Exercise goal: Quote the listing below word for word, stopping after the line that contains "obj('leg', bm, M['wire'], st)".

* * *

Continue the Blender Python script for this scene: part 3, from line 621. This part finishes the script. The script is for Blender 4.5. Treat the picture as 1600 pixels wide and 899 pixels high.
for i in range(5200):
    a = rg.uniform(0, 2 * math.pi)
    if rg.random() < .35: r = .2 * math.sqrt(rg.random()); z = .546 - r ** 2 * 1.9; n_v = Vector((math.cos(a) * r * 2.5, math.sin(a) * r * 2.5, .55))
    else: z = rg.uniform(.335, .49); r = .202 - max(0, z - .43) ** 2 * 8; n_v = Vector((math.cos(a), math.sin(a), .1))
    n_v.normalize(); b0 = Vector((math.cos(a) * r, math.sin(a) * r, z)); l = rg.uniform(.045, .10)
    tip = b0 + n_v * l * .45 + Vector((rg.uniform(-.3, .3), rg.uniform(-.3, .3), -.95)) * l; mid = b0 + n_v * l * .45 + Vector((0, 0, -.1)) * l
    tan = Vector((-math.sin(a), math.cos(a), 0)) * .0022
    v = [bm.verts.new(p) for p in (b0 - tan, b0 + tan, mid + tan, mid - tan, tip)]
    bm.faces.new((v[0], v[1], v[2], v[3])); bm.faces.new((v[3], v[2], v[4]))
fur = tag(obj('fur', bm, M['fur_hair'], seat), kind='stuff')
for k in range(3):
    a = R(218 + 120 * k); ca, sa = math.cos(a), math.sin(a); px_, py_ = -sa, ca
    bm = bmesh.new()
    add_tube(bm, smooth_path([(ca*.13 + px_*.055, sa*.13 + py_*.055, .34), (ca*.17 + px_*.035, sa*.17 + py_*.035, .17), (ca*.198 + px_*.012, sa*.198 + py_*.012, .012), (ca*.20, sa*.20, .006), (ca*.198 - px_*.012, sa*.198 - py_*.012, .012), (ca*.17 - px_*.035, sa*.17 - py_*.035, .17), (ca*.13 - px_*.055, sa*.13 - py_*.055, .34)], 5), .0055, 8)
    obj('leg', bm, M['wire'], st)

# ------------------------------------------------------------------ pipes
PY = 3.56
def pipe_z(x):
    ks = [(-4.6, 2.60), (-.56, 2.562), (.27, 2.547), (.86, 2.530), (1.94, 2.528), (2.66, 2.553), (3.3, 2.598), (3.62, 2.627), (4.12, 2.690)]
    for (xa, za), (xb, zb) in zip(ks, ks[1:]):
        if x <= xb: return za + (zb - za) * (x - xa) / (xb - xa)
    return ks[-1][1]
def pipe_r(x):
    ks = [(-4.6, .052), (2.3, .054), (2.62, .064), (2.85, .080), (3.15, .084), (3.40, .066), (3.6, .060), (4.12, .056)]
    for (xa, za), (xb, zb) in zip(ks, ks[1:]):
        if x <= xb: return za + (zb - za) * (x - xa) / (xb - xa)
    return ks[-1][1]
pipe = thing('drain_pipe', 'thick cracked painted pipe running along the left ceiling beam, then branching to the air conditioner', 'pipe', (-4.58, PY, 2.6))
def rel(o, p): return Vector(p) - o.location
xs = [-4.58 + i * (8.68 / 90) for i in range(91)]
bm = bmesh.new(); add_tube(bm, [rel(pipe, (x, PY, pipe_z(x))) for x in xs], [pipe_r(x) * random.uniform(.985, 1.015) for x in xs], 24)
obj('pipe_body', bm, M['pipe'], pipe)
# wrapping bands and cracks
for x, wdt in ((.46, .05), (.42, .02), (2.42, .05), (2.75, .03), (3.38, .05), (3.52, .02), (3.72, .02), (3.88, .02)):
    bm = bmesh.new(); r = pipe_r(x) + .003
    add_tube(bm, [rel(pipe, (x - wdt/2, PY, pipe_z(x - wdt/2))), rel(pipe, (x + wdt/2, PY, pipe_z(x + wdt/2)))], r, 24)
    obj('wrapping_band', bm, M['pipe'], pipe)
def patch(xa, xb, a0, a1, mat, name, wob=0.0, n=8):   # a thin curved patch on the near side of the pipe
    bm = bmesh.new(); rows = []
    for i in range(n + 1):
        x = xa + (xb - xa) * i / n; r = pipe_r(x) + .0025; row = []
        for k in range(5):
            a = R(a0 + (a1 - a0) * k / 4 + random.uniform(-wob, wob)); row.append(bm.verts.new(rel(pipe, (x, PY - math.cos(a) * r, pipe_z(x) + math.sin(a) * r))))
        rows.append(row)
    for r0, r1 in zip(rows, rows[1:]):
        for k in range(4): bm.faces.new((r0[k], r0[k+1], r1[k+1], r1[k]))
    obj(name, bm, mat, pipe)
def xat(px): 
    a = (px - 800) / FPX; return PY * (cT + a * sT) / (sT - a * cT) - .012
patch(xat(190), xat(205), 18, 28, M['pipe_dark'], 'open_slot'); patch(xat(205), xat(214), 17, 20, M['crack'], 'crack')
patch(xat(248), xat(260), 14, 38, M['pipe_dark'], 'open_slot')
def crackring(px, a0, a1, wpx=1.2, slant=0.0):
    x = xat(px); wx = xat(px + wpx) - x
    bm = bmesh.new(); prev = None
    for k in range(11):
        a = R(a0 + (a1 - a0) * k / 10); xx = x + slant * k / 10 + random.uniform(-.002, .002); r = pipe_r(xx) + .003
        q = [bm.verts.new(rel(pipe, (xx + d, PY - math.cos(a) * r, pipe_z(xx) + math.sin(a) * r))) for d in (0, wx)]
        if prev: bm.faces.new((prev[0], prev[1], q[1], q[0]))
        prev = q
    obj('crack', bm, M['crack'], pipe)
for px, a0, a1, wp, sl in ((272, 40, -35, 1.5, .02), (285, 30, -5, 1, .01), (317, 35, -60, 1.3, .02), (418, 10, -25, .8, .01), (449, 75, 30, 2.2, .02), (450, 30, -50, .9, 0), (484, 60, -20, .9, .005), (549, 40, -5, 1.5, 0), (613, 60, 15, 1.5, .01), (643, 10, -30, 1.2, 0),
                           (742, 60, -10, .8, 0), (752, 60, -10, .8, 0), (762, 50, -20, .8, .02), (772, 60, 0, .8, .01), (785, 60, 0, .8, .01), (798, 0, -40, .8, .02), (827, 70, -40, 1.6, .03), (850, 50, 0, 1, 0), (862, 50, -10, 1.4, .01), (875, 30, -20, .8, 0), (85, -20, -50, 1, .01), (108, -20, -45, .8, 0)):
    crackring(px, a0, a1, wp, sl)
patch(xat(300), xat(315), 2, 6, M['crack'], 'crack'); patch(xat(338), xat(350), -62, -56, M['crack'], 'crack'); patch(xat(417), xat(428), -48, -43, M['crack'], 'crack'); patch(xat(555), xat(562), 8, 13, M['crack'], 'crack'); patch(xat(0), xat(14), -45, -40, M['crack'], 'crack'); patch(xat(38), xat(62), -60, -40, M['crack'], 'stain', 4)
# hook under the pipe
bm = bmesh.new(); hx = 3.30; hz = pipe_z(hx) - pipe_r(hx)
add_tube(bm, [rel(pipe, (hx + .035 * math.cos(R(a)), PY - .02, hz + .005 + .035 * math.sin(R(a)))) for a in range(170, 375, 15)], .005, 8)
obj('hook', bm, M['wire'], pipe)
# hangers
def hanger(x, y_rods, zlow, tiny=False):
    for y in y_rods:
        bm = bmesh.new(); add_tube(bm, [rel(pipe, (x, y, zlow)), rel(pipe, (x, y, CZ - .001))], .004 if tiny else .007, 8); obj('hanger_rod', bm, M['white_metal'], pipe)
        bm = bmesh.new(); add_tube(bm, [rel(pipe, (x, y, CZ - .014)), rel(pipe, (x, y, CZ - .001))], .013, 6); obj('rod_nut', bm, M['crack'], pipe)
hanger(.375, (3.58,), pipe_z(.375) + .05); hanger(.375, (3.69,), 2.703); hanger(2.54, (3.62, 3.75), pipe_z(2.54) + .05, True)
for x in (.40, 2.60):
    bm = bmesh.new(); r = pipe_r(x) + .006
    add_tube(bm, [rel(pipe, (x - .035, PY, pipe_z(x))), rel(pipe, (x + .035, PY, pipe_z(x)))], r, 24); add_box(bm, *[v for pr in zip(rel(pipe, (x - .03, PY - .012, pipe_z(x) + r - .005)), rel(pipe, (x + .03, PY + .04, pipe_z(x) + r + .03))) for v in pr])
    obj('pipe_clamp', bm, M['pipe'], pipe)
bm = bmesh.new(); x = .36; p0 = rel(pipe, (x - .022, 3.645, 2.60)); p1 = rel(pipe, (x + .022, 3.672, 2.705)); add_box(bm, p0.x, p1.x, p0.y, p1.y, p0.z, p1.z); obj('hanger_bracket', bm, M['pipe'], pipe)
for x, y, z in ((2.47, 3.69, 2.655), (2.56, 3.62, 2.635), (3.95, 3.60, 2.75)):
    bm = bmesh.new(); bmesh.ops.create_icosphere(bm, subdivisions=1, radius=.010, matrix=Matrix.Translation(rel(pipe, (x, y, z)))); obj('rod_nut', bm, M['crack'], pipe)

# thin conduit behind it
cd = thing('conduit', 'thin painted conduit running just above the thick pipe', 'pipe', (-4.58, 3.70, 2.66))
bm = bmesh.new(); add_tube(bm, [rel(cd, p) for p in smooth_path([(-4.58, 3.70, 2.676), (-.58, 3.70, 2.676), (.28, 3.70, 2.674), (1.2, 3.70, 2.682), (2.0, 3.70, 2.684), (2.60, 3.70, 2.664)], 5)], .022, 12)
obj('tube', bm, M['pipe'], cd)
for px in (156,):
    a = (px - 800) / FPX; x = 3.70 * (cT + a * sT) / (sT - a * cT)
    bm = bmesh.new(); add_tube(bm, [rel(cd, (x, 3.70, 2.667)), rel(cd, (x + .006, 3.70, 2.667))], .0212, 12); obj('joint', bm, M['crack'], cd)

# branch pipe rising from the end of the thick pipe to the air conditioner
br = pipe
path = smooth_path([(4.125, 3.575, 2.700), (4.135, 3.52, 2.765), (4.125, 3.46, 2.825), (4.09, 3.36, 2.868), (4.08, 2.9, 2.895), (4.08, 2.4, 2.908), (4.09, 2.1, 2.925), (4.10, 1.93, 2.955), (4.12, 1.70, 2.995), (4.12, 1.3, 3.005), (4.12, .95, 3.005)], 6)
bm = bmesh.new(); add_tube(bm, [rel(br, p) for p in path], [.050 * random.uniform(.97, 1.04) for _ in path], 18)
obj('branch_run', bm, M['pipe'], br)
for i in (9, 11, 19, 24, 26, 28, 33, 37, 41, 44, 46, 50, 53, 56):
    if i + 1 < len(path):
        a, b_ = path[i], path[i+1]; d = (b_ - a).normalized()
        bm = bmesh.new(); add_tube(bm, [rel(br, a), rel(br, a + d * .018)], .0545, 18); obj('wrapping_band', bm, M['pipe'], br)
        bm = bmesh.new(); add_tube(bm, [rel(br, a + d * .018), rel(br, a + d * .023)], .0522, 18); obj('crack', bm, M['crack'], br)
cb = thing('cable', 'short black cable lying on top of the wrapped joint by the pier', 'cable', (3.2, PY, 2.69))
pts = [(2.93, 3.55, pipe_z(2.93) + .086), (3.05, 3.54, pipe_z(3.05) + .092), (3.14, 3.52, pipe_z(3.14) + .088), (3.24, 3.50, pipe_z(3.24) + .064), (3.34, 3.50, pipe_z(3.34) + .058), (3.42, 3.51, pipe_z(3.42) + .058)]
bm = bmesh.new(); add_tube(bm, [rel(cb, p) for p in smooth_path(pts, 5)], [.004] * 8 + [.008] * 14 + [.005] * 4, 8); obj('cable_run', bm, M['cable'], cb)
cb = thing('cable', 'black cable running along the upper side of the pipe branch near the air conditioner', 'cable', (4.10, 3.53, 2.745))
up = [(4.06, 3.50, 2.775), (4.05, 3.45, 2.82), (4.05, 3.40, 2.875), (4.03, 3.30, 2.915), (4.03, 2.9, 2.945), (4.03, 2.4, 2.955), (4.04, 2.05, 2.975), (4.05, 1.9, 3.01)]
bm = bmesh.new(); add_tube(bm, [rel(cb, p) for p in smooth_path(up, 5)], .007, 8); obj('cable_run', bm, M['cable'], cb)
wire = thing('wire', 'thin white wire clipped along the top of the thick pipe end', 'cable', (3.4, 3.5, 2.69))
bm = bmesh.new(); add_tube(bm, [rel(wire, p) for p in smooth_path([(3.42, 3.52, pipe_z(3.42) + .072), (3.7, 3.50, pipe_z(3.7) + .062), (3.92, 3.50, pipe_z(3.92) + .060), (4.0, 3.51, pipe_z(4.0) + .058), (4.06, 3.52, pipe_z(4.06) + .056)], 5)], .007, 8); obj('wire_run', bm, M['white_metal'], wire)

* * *

Exercise output:
Continue the Blender Python script for this scene: part 3, from line 621. This part finishes the script. The script is for Blender 4.5. Treat the picture as 1600 pixels wide and 899 pixels high.
for i in range(5200):
    a = rg.uniform(0, 2 * math.pi)
    if rg.random() < .35: r = .2 * math.sqrt(rg.random()); z = .546 - r ** 2 * 1.9; n_v = Vector((math.cos(a) * r * 2.5, math.sin(a) * r * 2.5, .55))
    else: z = rg.uniform(.335, .49); r = .202 - max(0, z - .43) ** 2 * 8; n_v = Vector((math.cos(a), math.sin(a), .1))
    n_v.normalize(); b0 = Vector((math.cos(a) * r, math.sin(a) * r, z)); l = rg.uniform(.045, .10)
    tip = b0 + n_v * l * .45 + Vector((rg.uniform(-.3, .3), rg.uniform(-.3, .3), -.95)) * l; mid = b0 + n_v * l * .45 + Vector((0, 0, -.1)) * l
    tan = Vector((-math.sin(a), math.cos(a), 0)) * .0022
    v = [bm.verts.new(p) for p in (b0 - tan, b0 + tan, mid + tan, mid - tan, tip)]
    bm.faces.new((v[0], v[1], v[2], v[3])); bm.faces.new((v[3], v[2], v[4]))
fur = tag(obj('fur', bm, M['fur_hair'], seat), kind='stuff')
for k in range(3):
    a = R(218 + 120 * k); ca, sa = math.cos(a), math.sin(a); px_, py_ = -sa, ca
    bm = bmesh.new()
    add_tube(bm, smooth_path([(ca*.13 + px_*.055, sa*.13 + py_*.055, .34), (ca*.17 + px_*.035, sa*.17 + py_*.035, .17), (ca*.198 + px_*.012, sa*.198 + py_*.012, .012), (ca*.20, sa*.20, .006), (ca*.198 - px_*.012, sa*.198 - py_*.012, .012), (ca*.17 - px_*.035, sa*.17 - py_*.035, .17), (ca*.13 - px_*.055, sa*.13 - py_*.055, .34)], 5), .0055, 8)
    obj('leg', bm, M['wire'], st)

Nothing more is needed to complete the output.